Configuring the Netapplet to Launch with GNOME

** NLD GNOME Users ** The netapplet will automatically start for GNOME in NLD. Although the instructions are given below, it should not be necessary to configure the netapplet to start on NLD unless for some reason it failed to setup.

  • First we must get into the control center within GNOME.
  •  NLD 9.0:  SYSTEM | PERSONAL SETTINGS
     SUSE 9.2:  SYSTEM | CONTROL CENTER

  • Now select SESSIONS | STARTUP PROGRAMS and click ADD. When prompted for the command, simply type in netapplet. You shouldn't need to browse to it since it should already have an existing search path. Once finished click CLOSE. It should now start the next time you login.

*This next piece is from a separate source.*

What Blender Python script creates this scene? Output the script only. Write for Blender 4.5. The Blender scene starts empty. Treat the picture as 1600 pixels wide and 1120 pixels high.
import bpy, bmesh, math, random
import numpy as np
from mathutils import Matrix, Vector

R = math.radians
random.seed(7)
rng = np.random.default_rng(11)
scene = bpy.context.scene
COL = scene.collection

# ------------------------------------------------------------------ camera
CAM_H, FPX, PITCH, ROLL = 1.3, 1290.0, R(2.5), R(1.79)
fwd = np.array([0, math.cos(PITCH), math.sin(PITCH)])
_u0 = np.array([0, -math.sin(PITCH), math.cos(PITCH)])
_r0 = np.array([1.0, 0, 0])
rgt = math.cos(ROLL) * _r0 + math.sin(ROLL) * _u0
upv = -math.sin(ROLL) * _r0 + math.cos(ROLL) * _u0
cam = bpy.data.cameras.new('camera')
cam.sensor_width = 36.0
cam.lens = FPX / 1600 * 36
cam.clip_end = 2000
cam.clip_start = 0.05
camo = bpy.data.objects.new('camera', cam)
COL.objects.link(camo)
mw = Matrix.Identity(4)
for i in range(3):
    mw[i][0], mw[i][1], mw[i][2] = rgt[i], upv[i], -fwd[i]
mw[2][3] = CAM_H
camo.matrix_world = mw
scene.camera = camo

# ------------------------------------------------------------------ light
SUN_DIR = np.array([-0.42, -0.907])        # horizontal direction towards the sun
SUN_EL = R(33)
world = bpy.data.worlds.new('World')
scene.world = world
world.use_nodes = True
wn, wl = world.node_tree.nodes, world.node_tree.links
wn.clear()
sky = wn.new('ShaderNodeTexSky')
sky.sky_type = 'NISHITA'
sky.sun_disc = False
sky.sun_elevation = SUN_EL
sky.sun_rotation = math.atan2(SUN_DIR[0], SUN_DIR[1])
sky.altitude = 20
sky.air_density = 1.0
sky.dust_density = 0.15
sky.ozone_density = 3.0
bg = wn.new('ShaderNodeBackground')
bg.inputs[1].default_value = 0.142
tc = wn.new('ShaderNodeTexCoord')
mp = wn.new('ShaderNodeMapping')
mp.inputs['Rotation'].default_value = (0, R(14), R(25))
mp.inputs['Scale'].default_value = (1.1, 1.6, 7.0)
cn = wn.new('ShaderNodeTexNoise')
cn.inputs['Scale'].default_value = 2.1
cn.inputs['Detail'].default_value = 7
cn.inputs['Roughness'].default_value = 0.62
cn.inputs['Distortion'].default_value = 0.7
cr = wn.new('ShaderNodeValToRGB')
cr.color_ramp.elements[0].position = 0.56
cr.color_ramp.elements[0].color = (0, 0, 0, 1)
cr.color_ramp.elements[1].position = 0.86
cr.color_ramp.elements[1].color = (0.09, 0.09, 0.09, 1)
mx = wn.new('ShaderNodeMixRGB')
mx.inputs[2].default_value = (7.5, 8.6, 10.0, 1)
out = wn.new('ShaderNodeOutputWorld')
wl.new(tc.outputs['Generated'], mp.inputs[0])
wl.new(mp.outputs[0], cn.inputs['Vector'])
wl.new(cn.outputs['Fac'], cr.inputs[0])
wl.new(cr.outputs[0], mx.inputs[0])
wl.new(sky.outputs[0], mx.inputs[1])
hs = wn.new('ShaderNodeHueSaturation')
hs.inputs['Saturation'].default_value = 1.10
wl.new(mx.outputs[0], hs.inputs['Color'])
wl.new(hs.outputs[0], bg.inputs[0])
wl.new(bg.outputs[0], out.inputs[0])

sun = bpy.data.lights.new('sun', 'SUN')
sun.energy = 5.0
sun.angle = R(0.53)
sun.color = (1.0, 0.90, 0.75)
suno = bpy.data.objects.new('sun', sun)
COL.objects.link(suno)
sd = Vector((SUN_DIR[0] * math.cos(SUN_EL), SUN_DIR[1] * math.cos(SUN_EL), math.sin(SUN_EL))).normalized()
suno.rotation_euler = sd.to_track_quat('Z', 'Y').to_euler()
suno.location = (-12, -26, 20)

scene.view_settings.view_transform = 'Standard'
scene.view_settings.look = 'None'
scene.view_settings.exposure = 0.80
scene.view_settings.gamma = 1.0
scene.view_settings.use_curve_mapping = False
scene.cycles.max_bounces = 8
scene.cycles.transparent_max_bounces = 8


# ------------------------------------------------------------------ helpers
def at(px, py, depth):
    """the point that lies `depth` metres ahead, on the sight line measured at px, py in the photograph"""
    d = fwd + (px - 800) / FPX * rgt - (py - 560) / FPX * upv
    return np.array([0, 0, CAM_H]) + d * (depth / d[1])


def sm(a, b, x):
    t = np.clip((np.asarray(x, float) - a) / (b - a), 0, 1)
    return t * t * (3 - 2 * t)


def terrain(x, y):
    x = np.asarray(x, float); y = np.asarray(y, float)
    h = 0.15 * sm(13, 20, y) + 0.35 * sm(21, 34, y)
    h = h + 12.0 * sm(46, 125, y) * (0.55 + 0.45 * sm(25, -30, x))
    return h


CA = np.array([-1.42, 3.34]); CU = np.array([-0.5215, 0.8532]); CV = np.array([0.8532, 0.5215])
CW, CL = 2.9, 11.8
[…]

You can test this by pressing CNTL ALT BACKSPACE which will prompt you to login again.
  • Once you login the netapplet should appear in your notification area on your panel.

Configuring Netapplet to Launch with KDE

** NOTE ** The configuration for having netapplet launch with KDE is the same on both NLD 9.0 and SUSE 9.2

  • Copy the /opt/gnome/share/applications/netapplet.desktop file to /opt/kde3/share/autostart

  • Now edit the file as root and add X-KDE-autostart-after=panel to the end of the file.

  • After logging out and back in, you should now see the netapplet in the notification area on KDE.

Using the Netapplet

 Ethernet -- There are several useful settings to use. One is to quickly change from Ethernet to Wireless with the click of the button. Another is look at you Connection Information which shows you IP address, subnet mask, and default gateway. Last is the option to Configure Network Settings. This will take you directly into Yast2 and allow you configure your devices.

 Wireless -- The wireless setting allow you to perform the same tasks listed in the Ethernet section, with one add on. You can see your active ESSID that you have configured through Yast2, but you can also put in a temporary ESSID by clicking on the OTHER menu item. You will be prompted to put in a temporary ESSID. This is great for conferences like Brainshare and LinuxWorld, where the ESSID will only be used while the computer is on. Once you restart your computer, it resets back to your original configuration.

 Dialup -- The modem is typically an on or off status. You either connect or you don't connect. You have to have the interface configured before it will show as an available option.